The Valeyard. The Doctor, here and there. Also, the Valeyard. Otherwise, this story should be sealed in titanium and buried under concrete.

MORAL: When you see "by Pip and Jane Baker", reach immediately for the remote.

OUTTAKES

THE THICK OF IT

Whose idea of a joke was it casting the absolutely tiny Bonnie Langford right when the Sixth Doctor had expanded to his fullest?

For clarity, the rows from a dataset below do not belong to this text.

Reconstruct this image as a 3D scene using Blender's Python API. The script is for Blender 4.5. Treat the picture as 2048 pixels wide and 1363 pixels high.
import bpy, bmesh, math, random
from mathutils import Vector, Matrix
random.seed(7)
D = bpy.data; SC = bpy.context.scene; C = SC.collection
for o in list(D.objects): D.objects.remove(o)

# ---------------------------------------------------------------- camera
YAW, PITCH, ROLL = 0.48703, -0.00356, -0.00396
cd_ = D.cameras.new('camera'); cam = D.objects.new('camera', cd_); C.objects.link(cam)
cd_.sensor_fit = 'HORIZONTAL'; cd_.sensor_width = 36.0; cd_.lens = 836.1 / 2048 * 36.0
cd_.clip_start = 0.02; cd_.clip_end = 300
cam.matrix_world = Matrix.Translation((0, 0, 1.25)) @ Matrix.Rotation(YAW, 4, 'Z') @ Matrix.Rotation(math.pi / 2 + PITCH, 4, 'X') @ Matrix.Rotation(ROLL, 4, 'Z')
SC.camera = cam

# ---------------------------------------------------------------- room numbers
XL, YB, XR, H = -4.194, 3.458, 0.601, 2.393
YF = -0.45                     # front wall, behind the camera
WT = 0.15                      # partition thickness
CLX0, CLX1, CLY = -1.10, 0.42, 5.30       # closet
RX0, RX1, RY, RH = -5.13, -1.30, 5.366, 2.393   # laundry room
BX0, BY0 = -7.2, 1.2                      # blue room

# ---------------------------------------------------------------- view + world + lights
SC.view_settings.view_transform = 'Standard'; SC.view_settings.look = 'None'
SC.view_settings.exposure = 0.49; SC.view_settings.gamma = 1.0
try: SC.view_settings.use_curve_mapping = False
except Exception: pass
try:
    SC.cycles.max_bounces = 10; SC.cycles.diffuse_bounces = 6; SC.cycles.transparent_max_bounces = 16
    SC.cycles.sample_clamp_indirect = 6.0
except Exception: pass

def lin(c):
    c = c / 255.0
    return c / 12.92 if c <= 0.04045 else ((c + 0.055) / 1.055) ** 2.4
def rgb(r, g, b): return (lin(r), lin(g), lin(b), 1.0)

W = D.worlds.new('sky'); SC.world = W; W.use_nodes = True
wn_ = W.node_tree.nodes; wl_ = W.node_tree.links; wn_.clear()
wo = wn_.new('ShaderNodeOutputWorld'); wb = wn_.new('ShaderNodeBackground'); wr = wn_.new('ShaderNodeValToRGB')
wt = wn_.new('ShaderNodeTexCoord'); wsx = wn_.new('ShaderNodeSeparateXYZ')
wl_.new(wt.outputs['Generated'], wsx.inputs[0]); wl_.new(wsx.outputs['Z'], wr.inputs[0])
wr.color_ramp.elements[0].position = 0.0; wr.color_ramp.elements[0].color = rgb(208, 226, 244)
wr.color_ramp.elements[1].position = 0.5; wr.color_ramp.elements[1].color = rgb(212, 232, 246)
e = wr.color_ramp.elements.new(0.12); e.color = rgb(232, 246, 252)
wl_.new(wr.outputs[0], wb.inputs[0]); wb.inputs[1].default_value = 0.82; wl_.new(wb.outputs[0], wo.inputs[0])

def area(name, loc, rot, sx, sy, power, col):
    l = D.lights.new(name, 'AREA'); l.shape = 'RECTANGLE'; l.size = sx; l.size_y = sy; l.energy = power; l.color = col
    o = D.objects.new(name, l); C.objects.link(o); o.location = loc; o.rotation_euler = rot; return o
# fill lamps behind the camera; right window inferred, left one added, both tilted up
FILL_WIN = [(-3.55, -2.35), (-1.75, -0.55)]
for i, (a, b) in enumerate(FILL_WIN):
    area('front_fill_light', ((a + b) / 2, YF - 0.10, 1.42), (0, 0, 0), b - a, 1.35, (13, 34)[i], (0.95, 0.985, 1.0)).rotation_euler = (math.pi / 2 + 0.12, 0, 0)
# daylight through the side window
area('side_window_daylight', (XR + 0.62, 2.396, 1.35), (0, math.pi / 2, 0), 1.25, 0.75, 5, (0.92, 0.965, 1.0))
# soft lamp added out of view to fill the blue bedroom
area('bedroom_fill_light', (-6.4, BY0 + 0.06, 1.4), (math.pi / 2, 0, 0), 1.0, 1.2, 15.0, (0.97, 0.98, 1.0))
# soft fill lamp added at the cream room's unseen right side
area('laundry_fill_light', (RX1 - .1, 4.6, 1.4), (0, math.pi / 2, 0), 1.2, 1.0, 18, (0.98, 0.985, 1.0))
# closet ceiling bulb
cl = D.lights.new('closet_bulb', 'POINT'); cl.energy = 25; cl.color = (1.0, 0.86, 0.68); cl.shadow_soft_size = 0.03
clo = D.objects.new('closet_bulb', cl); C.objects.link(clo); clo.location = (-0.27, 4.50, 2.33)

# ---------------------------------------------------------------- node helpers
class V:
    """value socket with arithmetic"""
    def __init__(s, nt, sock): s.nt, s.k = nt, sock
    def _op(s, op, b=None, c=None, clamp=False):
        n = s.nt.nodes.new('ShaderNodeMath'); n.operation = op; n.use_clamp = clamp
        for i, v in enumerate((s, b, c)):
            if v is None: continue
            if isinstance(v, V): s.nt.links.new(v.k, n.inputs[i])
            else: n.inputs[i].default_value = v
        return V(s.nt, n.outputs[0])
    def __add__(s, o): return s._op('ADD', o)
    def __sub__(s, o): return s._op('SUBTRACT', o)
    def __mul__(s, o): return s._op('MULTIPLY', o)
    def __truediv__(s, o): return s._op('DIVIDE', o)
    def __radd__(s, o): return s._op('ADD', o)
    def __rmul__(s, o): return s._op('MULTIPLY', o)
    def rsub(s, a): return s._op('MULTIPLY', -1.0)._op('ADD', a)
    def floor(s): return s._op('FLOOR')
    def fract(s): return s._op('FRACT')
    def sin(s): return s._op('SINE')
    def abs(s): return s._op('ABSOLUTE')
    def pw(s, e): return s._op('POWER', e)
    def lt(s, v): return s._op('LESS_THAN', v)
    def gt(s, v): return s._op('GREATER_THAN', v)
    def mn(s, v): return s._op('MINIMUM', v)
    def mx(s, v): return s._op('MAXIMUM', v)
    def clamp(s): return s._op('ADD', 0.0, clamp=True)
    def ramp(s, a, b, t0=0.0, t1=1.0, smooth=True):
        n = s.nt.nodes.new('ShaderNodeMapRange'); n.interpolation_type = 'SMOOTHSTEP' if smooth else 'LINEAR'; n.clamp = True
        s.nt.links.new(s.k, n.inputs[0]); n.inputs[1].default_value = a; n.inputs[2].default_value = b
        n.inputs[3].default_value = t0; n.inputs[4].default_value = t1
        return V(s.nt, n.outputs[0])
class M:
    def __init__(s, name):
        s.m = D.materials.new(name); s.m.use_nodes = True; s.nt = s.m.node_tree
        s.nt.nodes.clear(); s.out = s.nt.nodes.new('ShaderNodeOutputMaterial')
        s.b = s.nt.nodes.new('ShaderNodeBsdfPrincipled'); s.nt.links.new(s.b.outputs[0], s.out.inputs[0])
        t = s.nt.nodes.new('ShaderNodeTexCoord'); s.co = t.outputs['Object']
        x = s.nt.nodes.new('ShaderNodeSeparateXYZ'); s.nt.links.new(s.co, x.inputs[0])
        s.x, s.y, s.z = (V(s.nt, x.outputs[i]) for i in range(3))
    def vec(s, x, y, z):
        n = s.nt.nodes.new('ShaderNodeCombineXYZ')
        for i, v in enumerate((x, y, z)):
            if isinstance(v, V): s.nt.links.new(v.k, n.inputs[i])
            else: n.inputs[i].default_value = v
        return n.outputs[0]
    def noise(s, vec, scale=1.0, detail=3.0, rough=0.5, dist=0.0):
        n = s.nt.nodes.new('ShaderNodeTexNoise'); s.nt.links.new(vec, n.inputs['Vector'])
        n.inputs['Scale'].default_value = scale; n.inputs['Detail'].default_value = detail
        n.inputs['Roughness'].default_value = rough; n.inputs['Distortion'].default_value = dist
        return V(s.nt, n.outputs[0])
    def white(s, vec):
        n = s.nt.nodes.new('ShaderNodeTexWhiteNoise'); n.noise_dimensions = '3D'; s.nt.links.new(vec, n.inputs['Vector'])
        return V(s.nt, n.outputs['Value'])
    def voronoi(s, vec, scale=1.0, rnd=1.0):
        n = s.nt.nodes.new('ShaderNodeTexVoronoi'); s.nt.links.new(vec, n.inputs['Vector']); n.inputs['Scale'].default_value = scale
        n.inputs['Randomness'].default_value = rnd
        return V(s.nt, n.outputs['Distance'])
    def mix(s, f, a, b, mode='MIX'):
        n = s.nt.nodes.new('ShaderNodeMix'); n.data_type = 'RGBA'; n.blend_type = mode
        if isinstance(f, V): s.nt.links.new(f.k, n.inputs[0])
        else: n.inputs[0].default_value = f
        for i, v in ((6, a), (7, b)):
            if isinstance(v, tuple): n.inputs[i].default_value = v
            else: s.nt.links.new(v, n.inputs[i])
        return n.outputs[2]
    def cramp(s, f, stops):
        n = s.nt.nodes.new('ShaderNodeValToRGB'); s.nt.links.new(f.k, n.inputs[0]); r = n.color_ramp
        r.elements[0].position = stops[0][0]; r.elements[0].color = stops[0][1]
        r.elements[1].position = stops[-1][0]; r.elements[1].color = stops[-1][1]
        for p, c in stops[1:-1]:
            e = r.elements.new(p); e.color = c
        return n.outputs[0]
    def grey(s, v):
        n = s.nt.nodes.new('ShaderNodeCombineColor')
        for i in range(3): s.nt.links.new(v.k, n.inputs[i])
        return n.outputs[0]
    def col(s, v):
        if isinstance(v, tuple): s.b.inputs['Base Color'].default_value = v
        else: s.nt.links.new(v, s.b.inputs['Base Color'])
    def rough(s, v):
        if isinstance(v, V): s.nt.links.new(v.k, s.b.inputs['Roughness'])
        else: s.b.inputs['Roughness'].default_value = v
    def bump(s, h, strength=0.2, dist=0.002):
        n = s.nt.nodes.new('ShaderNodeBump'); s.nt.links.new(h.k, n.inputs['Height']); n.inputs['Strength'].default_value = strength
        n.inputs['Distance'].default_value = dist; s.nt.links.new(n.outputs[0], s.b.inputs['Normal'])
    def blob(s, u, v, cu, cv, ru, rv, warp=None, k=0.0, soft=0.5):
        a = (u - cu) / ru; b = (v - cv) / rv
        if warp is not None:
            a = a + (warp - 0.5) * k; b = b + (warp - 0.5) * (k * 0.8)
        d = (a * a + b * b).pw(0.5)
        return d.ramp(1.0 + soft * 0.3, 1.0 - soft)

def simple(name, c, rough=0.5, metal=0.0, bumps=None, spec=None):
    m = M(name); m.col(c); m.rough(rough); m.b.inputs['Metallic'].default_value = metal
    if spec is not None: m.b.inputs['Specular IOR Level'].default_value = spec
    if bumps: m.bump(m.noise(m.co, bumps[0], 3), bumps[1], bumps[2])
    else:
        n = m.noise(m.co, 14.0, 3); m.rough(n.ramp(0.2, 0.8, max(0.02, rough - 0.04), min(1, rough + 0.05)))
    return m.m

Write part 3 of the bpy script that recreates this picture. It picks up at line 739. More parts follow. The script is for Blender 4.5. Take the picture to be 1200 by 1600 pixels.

OH, HE'S DEAD? WHAT A SHAME

"You make delicious coffee, Janet." Patronising git.

NECK AND NECK

The Time Lords’ big collary things have never struck us as the ultimate in practicality, but we have to admit that when they all swivel round on their chairs they look very pretty.

CHRISTIEAN

Just in case we don't get it, they have Lasky ostentatiously toting round Murder On The Orient Express. Sigh.

IN THE KEY OF ARGH

We were happy to find out that Bonnie screaming in the same key as the end music was deliberate and not a product of our overheated imaginations. It almost - almost - makes the screaming tolerable.

CARROT POISONING

“The answer’s simple enough. You’ve got a killer on board!” No shit, Sherlock.

WHAT'S THAT PONG?

So in a thousand years, the only improvement they've made to video games is to put Space Invaders on a big see-through screen. Talk about a failure of imagination.

PANTOMONIUM

Count yourself lucky that we didn't make any jokes about methane and the air being breathable. Or about "Reach into the Commodore’s pocket and take out the keys. Carefully!".